States Lobby For Internet Sales Tax Bill To Pass Congress

WASHINGTON - NOVEMBER 15:  Rep.-elect Steve Womack (R-AK) speaks to the media prior to a new member orientation November 15,
WASHINGTON - NOVEMBER 15: Rep.-elect Steve Womack (R-AK) speaks to the media prior to a new member orientation November 15, 2010 on Capitol Hill in Washington, DC. New members of the House of Representatives have arrived to the Capitol for the five-day orientation which held by the House Administration Committee. (Photo by Alex Wong/Getty Images)

WASHINGTON -- The nation's state legislators are spread out across Capitol Hill Wednesday afternoon lobbying Congress for the ability to place a sales tax on goods sold online.

State lawmakers, in town for a National Conference of State Legislatures meeting, are pressing members of Congress to pass the Marketplace Fairness Act in order to provide states with the ability to collect a sales tax on online purchases made by state residents. Federal and state advocates for the legislation are describing the bill as an economic tool for states and local governments, along with helping downtown businesses, rather than a tax hike.

"The stars are finally aligning in our favor for passage," Utah state Sen. Curt Bramble (R) told state legislators during a Wednesday afternoon briefing on Capitol Hill. "The Marketplace Fairness Act permits Congress to provide funds for the states without funds coming from the states. We are asking for control over our own destiny."

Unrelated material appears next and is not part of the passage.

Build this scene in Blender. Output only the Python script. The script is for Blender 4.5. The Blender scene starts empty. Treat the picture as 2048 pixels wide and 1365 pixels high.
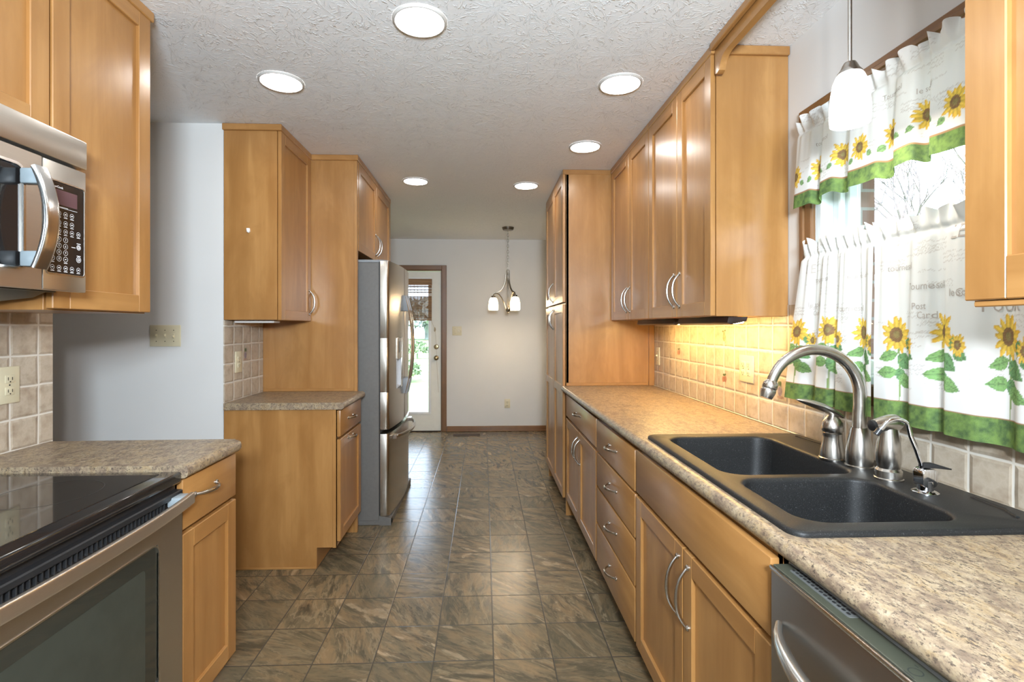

The legislation has been pushed in Congress for more than a decade and has been a priority for national groups representing state governors and lawmakers in Washington. The proposal follows a 1992 U.S. Supreme Court decision which allows states to collect sales tax from residents who purchase online or catalog merchandise, if the residents provide the information to state tax collectors. State officials have long said residents don't provide the information and taxes, costing states an estimated $23.3 billion in 2012 sales tax revenue alone.

In addition to the revenue, internet sales-tax advocates describe the legislation as helping small business, particularly those in downtown areas, which they say are losing business to internet retailers due to the sales tax issue.

"Our retailers have such a hard job, all they are asking for is fairness," U.S. Rep. Peter Welch (D-Vt.) told state lawmakers during the briefing. "People go in to use it as a showroom and go home and order on the internet and do not pay sales tax."

Welch was joined by Rep. Steve Womack (R-Ark.) and Sen. Mike Enzi (R-Wy.), other sponsors of the legislation in talking to state lawmakers Wednesday.

Enzi and Womack told state lawmakers that the internet sales tax would help during the current fiscal cliff talks since it would provide a new dedicated revenue source for state and local governments. Womack, a former mayor, noted that while revenues are decreasing from other sources, local governments need to fund such services as police, fire, parks and roads. NCSL has placed the tax bill's passage as part of their deficit reduction program.

Womack noted that much of the opposition has come from his Republican colleagues who viewed the issue as a tax hike. He told state lawmakers to stress to Republican lawmakers that the bill only allows states to collect tax revenue that already exists and said that the bill is actually a "conservative" issue since it allows for state's rights and helps the free market process.

"It is not a new tax, it is a due tax," Womack said.

Former Kansas Revenue Secretary Joan Wagnon, who is working with her state legislators to push the issue, told HuffPost that several factors have arisen that put the bill in its best position since she started working on the issue in 2003. She noted that in addition to tax-collection concerns being addressed, U.S. Senate Majority Whip Richard Durbin (D-Ill.) has become a co-sponsor of the bill, providing leadership backing.

Wagnon, now the Kansas Democratic Party chairwoman, noted that the bill would be a benefit for rural states, where many residents choose to shop online rather than use a tank of gas to drive to a retail center. She said for those states, including her own, the legislation would allow state officials to collect the revenue from those consumers.

"They don't mean to be tax evaders," Wagnon said.